Information supplied ▸
=-=-=

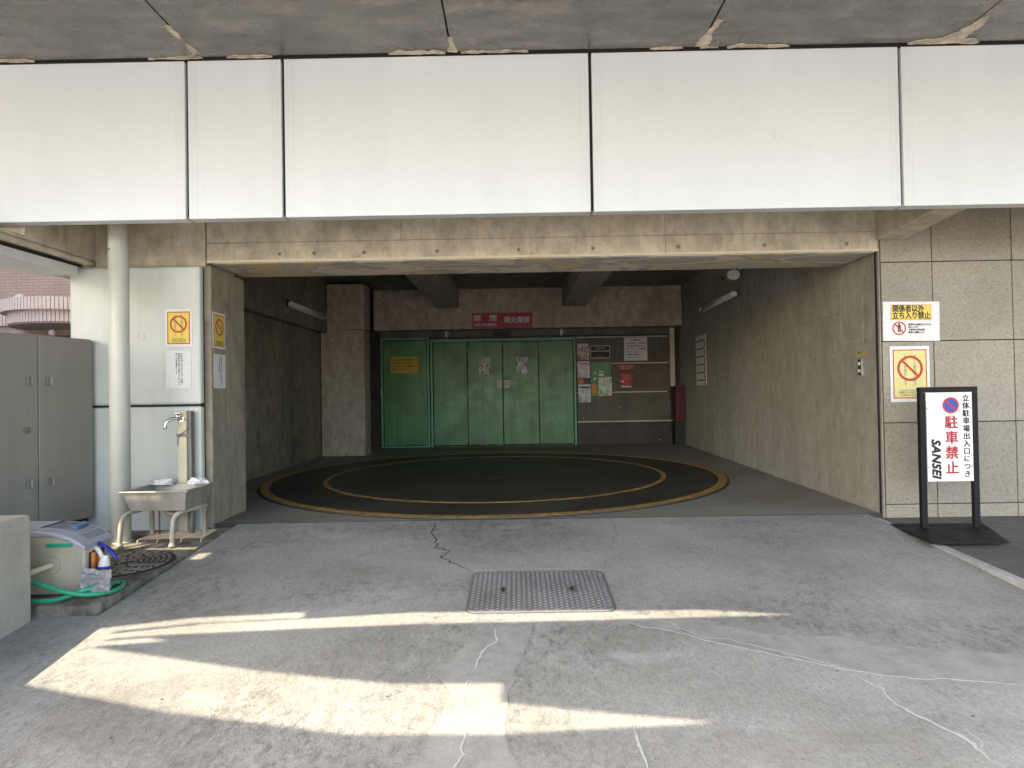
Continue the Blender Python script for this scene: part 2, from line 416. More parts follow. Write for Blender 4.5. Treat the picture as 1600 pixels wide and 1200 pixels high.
def rough_poly(pts, step=.03, amp=.012, seed=0):
    """densify a closed outline and roughen it"""
    out = []; n = len(pts)
    for i in range(n):
        a, b = Vector(pts[i]).to_2d(), Vector(pts[(i + 1) % n]).to_2d()
        k = max(1, int((b - a).length / step)); d = (b - a).normalized() if (b - a).length > 0 else Vector((1, 0)); nn = Vector((-d.y, d.x))
        for j in range(k):
            p = a.lerp(b, j / k); t = Vector((p.x * 9, p.y * 9, seed))
            out.append(p + nn * amp * (mnoise.noise(t) * 1.6 + mnoise.noise(t * 4) * .8) )
    return out

def sheet(name, pts2, zf, m, parent, thick=.003):
    """thin irregular slab whose top follows zf(x, y)"""
    bm = bmesh.new()
    P3 = [Vector((p[0], p[1], 0)) for p in pts2]
    tris = tessellate_polygon([P3])
    vt = [bm.verts.new((p.x, p.y, zf(p.x, p.y) + thick)) for p in P3]
    vb = [bm.verts.new((p.x, p.y, zf(p.x, p.y) - .001)) for p in P3]
    for t in tris:
        try: bm.faces.new([vt[i] for i in t])
        except ValueError: pass
    n = len(P3)
    for i in range(n): bm.faces.new((vt[i], vb[i], vb[(i + 1) % n], vt[(i + 1) % n]))
    return link_mesh(name, bm, m, parent)

def ribbon(name, pts, w, zf, m, parent, amp=.012, seed=0, thick=.002, taper=True):
    dense = []
    for a, b in zip(pts, pts[1:]):
        a, b = Vector(a), Vector(b); k = max(1, int((b - a).length / .02))
        for j in range(k): dense.append(a.lerp(b, j / k))
    dense.append(Vector(pts[-1])); L = []; Rr = []
    for i, p in enumerate(dense):
        d = (dense[min(i + 1, len(dense) - 1)] - dense[max(i - 1, 0)]).normalized(); nn = Vector((-d.y, d.x))
        q = p + nn * amp * 2 * mnoise.noise(Vector((p.x * 11, p.y * 11, seed))) + nn * amp * mnoise.noise(Vector((p.x * 40, p.y * 40, seed + 3)))
        f = (.5 + .9 * abs(mnoise.noise(Vector((p.x * 25, p.y * 25, seed + 9))))) * w
        if taper: f *= min(1, (i + 1) / 5, (len(dense) - i) / 8)
        L.append(q + nn * f); Rr.append(q - nn * f)
    bm = bmesh.new()
    v = [[bm.verts.new((p.x, p.y, zf(p.x, p.y) + thick)) for p in side] for side in (L, Rr)]
    for i in range(len(dense) - 1): bm.faces.new((v[0][i], v[0][i + 1], v[1][i + 1], v[1][i]))
    return link_mesh(name, bm, m, parent)

def zd(x, y): return .08 * (y - 5.42)                      # the driveway falls away from the garage
def zp(x, y): return -.09 + .04 * (y - 3.58)               # top of the washing-place platform
def zv(x, y): return -.025 + .045 * (y - 5.38)             # pavement on the right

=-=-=

Exercise prompt ▸ Pick out the lines that contain "from" and copy them.

Solution below ▸
Continue the Blender Python script for this scene: part 2, from line 416. More parts follow. Write for Blender 4.5. Treat the picture as 1600 pixels wide and 1200 pixels high.
def zd(x, y): return .08 * (y - 5.42)                      # the driveway falls away from the garage